One of the show's music supervisors, Devoe Yates, painstakingly dedicated himself to finding lost gems from the era that would evoke the early Eighties without relying too heavily on warhorse VH1 I Love the 80's staples. "I signed onto Billboard and went week by week through all the charts," he says. "I've been downloading all these soundtracks from the Eighties – Mannequin, Real Genius, Three O'Clock High. Some of them are hard to find."

"The props, the cars, the hair — none of that's a punch line." – Producer Gregory Jacobs

Some of Yates' favorite discoveries included Roger Hodgson's "Had a Dream (Sleeping With the Enemy)," Sweet's "Love Is Like Oxygen" and a funky, synth-driven song by M, "Woman Make Man," that the tune's publisher told Yates had never been licensed for a TV or movie show before. "They were like, 'Really? This song? We gotta dig it up?'" he says. "It's always fun." The music supervisor especially enjoyed working with Heckerling and director Hal Hartley (Trust, Henry Fool), both of whom would "be like, 'What about this song or that song?' Everybody gets excited about going back to this music."

But the music never seems gratuitous in the show's Eighties-ness, and the whole thing never feels tongue in cheek. "David [Gordon Green] and us all talked about that in the beginning," Jacobs says. "He wanted it to feel like we were making an indie movie in the 1980s. The props, the cars, the hair — none of that's a punch line. It just exists. You're not cutting to somebody walking around with a gigantic brick phone or playing with a Rubik's cube."

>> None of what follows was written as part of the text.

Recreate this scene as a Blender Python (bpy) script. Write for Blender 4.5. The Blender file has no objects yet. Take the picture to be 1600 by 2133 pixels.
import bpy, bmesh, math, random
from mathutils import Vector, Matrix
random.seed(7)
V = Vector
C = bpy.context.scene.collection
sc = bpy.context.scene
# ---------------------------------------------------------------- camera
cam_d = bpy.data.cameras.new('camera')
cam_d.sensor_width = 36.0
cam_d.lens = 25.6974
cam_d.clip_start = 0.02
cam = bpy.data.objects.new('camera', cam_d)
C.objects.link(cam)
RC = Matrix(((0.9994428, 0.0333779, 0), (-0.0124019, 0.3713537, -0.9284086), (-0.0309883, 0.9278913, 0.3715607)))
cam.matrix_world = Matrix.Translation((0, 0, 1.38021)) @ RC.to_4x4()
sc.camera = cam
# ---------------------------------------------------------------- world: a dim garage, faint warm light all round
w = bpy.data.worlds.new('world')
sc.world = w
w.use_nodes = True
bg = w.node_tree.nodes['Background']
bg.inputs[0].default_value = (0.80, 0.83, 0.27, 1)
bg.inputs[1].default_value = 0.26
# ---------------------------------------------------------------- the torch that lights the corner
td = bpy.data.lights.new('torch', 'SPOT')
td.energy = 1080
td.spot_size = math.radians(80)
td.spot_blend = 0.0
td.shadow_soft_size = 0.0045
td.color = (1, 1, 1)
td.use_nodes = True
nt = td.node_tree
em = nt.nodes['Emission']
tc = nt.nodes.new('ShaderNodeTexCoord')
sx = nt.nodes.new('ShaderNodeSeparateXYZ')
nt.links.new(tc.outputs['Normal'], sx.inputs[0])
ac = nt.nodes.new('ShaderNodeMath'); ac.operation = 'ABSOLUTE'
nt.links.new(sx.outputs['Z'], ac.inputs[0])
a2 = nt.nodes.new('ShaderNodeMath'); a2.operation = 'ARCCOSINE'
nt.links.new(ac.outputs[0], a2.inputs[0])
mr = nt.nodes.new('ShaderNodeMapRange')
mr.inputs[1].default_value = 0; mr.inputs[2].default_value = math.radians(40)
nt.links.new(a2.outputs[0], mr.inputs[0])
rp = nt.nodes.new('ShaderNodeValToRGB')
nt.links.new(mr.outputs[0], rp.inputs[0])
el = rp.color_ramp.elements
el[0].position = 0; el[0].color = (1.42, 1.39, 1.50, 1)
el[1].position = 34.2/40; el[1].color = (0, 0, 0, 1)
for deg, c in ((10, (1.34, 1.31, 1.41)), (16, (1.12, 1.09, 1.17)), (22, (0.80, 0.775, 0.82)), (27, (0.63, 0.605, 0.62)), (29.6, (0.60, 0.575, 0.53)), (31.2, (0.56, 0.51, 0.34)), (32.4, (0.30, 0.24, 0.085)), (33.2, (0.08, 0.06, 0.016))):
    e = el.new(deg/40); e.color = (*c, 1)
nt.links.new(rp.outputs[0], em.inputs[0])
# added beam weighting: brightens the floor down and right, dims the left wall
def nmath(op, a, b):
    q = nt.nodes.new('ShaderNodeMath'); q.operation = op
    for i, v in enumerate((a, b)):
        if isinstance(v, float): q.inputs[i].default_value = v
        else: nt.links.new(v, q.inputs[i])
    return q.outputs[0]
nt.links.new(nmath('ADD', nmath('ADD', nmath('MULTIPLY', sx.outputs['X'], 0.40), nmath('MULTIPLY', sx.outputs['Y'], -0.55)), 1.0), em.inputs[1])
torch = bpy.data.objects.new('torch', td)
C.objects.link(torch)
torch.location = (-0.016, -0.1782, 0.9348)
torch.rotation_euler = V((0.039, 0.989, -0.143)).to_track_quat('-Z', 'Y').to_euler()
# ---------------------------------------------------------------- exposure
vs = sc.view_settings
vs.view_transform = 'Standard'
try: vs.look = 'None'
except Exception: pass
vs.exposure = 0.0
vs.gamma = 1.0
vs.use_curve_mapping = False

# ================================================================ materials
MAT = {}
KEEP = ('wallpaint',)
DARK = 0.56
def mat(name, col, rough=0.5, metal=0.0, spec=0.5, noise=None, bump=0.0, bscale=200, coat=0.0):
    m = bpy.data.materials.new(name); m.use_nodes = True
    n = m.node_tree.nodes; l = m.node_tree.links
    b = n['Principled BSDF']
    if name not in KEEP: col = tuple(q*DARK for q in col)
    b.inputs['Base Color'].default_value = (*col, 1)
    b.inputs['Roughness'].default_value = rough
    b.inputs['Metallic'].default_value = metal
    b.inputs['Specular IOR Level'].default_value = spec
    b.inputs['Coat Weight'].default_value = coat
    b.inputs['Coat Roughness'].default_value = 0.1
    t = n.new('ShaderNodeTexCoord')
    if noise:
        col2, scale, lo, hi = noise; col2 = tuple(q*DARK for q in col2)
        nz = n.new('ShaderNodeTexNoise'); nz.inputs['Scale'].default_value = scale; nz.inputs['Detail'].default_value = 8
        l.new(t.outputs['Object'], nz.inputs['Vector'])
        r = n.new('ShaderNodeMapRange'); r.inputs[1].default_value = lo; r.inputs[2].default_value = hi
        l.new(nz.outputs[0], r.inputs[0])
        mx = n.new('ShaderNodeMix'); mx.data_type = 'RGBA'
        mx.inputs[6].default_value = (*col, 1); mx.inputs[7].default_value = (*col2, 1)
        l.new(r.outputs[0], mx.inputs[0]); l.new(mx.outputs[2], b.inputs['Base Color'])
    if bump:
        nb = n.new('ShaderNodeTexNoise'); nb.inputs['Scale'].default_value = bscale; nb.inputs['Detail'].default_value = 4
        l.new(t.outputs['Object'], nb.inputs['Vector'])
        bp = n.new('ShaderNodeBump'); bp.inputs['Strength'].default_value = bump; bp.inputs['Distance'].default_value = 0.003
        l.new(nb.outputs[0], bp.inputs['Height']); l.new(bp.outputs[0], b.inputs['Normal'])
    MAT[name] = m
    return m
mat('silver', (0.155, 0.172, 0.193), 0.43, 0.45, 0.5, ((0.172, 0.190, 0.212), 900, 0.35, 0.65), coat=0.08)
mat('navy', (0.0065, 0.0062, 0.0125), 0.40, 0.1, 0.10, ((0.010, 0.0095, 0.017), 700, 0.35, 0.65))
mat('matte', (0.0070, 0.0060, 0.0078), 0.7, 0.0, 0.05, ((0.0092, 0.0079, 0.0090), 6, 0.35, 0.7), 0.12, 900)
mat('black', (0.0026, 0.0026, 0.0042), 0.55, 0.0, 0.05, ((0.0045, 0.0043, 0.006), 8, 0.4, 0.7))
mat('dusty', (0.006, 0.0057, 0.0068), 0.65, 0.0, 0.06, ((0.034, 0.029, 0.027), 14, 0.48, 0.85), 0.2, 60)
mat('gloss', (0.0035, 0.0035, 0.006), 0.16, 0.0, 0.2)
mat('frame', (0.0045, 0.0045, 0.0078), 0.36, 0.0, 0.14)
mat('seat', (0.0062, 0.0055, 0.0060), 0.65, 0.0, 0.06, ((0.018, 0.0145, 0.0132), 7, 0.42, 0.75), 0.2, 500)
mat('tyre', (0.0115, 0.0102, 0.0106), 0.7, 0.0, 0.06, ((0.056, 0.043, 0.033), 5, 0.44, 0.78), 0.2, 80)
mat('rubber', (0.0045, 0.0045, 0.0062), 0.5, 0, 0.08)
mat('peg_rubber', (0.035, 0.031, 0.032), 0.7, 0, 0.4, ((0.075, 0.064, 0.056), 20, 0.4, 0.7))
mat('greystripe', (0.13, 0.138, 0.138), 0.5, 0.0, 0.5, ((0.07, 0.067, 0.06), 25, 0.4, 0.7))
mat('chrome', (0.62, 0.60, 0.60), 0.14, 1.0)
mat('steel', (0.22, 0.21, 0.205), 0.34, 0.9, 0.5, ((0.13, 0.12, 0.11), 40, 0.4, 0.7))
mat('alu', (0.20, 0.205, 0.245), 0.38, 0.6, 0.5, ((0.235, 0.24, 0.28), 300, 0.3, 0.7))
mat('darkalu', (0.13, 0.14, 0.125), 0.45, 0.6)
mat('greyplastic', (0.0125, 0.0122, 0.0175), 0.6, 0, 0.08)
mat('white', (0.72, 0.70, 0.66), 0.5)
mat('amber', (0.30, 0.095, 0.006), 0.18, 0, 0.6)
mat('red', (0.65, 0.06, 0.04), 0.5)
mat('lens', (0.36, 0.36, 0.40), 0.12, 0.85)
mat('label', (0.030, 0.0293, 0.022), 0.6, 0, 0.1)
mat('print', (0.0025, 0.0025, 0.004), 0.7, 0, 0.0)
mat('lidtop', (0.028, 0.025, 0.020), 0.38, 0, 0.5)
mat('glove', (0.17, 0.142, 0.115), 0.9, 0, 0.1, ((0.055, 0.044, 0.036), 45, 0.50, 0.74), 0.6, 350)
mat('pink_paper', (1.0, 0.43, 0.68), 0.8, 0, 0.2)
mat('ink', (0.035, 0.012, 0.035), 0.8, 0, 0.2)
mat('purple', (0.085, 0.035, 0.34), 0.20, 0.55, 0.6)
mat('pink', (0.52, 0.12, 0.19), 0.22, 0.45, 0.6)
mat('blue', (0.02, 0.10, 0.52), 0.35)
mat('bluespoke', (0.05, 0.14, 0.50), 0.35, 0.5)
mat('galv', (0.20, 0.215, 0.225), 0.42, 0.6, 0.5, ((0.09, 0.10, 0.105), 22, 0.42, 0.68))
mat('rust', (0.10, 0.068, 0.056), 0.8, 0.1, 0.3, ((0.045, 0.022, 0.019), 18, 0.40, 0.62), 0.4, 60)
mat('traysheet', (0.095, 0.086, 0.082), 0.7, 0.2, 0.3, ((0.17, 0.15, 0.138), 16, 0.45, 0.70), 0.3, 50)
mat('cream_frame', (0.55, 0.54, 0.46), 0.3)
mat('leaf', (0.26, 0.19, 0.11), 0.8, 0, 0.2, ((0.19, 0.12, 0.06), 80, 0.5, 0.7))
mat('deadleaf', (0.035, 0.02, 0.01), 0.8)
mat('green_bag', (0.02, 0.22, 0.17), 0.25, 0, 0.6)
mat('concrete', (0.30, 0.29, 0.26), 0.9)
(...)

"What's sweet about this show is it's a comedy, but it's never trying for laughs," Reiser says. "There are no jokes in this. It's not a sitcom. The sensibility is really different. The things that make me laugh are a lot of subtle things, but it's cast with funny people."

One of the most subtle things is the inclusion of Grey – once the dance star of Kellerman's Mountain House – who sets foot in the Red Oaks Country Club only once. "It's nice to circle back," she says, with regard to her country club–member character in Dirty Dancing, but also with a sentiment that frames Red Oaks as a whole perfectly. "It almost feels like an inside joke, and it makes sense. It feels to me like nostalgia...[but] with a wink."